# Start of Records supplied
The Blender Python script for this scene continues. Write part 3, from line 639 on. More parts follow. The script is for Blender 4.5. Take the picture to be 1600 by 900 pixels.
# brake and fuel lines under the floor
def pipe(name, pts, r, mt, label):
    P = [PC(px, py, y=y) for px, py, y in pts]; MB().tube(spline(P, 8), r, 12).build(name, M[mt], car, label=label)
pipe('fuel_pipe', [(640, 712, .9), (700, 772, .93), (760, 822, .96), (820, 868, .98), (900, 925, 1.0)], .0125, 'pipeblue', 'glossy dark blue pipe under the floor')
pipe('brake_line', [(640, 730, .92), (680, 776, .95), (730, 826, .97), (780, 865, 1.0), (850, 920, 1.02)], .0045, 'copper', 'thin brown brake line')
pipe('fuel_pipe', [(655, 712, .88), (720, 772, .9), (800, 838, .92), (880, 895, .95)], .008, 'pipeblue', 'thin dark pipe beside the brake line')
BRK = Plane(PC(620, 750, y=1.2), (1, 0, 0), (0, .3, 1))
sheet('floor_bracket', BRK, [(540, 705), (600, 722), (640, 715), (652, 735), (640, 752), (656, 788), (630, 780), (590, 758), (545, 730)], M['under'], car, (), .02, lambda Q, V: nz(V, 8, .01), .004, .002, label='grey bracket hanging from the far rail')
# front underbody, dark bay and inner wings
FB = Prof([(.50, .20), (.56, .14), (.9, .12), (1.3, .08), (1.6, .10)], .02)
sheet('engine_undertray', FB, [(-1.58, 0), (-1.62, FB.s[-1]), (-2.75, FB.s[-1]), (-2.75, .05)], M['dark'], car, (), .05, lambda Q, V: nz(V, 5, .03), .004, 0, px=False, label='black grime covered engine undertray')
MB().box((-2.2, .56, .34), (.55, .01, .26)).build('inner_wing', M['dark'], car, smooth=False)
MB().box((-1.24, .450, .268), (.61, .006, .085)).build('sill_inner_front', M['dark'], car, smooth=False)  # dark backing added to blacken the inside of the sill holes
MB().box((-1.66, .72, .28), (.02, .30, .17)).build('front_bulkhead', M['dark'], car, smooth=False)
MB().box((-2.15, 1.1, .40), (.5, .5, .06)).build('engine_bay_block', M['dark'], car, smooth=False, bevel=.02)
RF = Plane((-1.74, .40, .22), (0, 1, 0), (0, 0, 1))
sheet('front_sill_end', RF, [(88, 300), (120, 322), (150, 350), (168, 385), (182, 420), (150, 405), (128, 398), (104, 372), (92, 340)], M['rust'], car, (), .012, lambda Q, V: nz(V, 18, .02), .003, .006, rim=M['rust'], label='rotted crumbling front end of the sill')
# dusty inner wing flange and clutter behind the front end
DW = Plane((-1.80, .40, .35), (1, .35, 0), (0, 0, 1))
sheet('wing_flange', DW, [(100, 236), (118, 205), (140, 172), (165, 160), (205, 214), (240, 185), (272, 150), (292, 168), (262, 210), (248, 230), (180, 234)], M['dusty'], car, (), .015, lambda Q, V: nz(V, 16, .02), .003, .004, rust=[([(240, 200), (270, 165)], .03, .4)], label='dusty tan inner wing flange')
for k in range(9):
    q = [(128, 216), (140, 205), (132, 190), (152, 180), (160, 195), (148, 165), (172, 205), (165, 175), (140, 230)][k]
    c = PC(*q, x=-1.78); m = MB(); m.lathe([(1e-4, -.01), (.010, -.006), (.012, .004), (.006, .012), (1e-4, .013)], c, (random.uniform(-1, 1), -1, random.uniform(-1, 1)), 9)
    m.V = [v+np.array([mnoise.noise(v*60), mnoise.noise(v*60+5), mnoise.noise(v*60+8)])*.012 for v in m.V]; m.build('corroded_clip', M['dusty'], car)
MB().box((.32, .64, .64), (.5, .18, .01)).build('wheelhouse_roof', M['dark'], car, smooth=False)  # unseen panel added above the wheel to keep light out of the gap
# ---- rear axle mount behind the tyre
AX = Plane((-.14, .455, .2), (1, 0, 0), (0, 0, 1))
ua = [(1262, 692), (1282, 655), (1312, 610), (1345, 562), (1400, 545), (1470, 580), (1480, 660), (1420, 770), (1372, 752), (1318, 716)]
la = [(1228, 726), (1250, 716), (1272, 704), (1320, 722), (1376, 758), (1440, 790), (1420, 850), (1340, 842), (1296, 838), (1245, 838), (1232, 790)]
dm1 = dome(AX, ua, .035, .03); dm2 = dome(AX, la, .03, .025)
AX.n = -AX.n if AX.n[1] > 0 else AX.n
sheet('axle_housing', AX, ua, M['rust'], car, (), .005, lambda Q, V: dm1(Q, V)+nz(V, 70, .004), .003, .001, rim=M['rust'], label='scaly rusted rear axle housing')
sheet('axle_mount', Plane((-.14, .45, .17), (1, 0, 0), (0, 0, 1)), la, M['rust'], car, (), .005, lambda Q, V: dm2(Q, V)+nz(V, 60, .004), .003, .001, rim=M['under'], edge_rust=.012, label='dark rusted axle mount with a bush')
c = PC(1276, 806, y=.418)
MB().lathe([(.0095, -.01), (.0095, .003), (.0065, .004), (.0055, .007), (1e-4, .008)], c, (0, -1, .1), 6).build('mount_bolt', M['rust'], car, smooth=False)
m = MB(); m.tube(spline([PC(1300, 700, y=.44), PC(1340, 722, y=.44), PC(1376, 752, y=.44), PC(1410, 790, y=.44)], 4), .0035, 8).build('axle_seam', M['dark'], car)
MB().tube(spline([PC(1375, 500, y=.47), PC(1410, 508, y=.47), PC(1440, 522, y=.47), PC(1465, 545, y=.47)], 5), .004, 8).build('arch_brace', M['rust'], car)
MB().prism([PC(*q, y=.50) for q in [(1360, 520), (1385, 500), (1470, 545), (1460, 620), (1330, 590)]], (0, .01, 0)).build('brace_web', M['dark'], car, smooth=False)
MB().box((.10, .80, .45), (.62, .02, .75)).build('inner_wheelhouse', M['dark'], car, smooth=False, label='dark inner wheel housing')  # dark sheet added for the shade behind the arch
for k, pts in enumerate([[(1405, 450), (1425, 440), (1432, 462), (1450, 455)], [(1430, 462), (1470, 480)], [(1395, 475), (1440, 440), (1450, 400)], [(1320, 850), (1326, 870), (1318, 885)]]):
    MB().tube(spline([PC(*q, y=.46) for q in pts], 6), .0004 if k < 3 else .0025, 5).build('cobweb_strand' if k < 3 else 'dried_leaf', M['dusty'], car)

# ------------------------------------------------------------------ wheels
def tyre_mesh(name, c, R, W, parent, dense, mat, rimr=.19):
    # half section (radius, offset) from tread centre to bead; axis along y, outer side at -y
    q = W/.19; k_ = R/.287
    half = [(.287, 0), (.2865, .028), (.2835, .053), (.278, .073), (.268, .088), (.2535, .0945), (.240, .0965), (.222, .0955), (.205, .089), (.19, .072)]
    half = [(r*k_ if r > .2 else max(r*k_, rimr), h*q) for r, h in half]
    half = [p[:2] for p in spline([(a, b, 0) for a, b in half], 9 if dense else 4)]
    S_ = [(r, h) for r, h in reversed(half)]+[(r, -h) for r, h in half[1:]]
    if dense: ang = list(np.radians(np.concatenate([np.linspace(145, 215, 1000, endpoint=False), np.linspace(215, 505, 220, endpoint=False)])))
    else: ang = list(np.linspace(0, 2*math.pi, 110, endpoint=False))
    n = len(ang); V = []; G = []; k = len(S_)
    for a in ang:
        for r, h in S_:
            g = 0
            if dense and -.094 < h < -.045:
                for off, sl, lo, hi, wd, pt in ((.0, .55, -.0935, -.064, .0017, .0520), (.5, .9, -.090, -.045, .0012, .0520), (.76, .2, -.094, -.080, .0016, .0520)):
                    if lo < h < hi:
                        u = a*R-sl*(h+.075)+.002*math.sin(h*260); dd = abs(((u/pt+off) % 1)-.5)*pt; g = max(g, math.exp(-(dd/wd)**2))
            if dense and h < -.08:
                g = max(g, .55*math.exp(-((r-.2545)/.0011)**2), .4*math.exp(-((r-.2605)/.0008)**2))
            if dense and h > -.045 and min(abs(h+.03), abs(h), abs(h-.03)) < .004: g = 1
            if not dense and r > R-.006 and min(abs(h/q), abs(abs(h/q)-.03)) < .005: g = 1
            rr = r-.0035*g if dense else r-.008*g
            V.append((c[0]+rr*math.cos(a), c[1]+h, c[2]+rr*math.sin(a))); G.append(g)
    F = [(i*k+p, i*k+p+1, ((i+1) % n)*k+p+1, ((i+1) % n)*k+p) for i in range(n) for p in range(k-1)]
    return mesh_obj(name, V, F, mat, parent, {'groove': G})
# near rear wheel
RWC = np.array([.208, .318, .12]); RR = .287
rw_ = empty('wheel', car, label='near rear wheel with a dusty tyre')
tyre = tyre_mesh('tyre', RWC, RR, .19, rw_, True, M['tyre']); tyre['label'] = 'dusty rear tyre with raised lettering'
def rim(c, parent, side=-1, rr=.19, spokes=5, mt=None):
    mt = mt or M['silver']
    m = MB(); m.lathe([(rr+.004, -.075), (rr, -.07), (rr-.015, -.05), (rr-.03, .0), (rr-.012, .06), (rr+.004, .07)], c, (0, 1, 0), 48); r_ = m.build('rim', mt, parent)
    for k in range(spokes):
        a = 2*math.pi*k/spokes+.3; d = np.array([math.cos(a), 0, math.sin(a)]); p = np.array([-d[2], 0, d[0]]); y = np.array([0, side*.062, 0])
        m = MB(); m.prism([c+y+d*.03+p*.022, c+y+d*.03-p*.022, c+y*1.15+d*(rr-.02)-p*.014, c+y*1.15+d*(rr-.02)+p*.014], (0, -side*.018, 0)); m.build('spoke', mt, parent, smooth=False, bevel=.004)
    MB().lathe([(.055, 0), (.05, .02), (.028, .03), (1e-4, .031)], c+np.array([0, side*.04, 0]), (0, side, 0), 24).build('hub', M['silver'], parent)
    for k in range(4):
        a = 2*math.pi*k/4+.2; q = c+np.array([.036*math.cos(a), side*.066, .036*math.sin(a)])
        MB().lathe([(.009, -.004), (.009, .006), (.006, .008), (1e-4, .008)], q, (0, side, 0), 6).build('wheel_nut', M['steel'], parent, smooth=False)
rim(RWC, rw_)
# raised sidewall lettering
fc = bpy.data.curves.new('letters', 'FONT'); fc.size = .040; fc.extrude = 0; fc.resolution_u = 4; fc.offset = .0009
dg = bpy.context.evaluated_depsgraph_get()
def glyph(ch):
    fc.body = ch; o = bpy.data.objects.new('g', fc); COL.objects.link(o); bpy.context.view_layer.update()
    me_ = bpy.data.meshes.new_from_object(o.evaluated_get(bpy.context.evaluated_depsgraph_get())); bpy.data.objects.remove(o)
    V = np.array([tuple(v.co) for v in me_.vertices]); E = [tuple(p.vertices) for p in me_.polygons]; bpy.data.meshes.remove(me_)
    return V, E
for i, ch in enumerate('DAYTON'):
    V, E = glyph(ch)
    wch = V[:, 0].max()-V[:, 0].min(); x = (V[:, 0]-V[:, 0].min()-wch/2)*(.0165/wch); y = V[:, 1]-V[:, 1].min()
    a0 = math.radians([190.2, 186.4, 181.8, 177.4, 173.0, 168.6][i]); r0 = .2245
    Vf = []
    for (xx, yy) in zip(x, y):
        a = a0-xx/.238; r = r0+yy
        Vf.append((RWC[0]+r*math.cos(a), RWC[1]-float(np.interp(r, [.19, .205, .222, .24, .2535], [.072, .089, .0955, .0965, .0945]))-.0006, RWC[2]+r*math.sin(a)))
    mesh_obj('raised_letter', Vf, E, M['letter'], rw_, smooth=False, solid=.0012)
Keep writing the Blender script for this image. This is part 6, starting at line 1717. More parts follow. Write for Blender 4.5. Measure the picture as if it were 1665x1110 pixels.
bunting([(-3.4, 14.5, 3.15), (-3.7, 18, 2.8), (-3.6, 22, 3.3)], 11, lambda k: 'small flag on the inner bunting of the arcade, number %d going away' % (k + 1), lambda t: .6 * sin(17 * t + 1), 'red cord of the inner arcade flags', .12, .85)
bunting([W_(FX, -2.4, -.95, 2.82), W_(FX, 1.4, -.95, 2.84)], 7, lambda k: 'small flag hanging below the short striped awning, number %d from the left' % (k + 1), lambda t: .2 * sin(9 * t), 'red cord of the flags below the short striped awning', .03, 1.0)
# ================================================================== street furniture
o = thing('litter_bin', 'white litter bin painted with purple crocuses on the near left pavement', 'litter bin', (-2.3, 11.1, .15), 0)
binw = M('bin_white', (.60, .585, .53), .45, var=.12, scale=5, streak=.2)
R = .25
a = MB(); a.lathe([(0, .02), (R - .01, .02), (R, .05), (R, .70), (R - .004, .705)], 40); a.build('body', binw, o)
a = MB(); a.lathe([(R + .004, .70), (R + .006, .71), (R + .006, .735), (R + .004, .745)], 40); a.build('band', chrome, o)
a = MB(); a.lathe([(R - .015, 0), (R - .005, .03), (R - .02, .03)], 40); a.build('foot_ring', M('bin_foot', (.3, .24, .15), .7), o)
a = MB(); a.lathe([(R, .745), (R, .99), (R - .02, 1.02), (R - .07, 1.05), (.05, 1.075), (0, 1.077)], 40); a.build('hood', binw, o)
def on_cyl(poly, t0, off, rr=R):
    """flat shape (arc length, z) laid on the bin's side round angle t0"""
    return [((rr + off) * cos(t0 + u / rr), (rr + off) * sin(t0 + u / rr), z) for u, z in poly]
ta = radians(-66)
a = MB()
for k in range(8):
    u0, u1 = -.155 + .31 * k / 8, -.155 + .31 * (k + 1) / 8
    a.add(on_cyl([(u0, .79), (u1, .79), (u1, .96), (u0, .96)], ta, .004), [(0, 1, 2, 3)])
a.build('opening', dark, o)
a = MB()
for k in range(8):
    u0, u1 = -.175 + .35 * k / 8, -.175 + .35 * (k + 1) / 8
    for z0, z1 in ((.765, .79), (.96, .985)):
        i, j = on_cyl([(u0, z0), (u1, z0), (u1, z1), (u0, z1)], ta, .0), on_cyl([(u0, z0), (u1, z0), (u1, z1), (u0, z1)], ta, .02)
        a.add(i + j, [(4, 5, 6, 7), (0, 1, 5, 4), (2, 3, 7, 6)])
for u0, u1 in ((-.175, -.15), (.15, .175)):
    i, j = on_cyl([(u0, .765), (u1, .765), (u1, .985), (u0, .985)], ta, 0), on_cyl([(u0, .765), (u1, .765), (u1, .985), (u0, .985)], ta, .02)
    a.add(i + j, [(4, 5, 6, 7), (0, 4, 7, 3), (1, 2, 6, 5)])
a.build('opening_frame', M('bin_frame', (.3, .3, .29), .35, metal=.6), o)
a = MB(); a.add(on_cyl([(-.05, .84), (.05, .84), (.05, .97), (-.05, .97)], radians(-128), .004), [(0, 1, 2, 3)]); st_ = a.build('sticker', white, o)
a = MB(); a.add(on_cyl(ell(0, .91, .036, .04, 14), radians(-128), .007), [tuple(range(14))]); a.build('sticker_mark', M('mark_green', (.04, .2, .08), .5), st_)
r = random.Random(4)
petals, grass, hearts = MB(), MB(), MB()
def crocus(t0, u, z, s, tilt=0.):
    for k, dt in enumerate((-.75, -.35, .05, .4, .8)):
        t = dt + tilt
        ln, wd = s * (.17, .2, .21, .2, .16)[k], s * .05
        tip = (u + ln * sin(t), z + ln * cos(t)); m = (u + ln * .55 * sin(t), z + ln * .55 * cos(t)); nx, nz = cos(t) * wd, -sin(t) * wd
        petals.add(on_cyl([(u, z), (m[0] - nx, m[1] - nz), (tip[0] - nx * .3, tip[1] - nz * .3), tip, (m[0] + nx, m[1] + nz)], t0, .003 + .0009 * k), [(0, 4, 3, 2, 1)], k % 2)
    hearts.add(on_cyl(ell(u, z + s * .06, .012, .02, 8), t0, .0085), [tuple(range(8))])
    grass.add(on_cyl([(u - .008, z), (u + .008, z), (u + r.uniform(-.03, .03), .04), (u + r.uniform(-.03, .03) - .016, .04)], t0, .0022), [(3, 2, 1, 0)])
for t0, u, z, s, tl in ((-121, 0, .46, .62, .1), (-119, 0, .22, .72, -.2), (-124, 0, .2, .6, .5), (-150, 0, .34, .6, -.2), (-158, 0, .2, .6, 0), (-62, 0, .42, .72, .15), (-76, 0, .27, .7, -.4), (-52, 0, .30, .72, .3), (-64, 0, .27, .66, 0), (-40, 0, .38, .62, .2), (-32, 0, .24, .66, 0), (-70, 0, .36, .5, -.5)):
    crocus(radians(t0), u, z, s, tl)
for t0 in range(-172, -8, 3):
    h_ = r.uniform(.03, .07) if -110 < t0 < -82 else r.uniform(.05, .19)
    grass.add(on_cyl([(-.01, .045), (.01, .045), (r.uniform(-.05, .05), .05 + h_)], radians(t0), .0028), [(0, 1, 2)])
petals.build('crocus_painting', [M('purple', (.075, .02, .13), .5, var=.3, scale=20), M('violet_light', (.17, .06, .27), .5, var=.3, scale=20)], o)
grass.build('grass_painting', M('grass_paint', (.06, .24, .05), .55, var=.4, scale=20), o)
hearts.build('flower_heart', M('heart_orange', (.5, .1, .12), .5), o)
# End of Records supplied
* **Set exercise**
Retype exactly what runs from the line containing "inner wheel housing')" through the line containing "MB().tube(spline([PC(*q, y=.46) for", both lines included, and stop there.

* **Full response**
MB().box((.10, .80, .45), (.62, .02, .75)).build('inner_wheelhouse', M['dark'], car, smooth=False, label='dark inner wheel housing')  # dark sheet added for the shade behind the arch
for k, pts in enumerate([[(1405, 450), (1425, 440), (1432, 462), (1450, 455)], [(1430, 462), (1470, 480)], [(1395, 475), (1440, 440), (1450, 400)], [(1320, 850), (1326, 870), (1318, 885)]]):
    MB().tube(spline([PC(*q, y=.46) for q in pts], 6), .0004 if k < 3 else .0025, 5).build('cobweb_strand' if k < 3 else 'dried_leaf', M['dusty'], car)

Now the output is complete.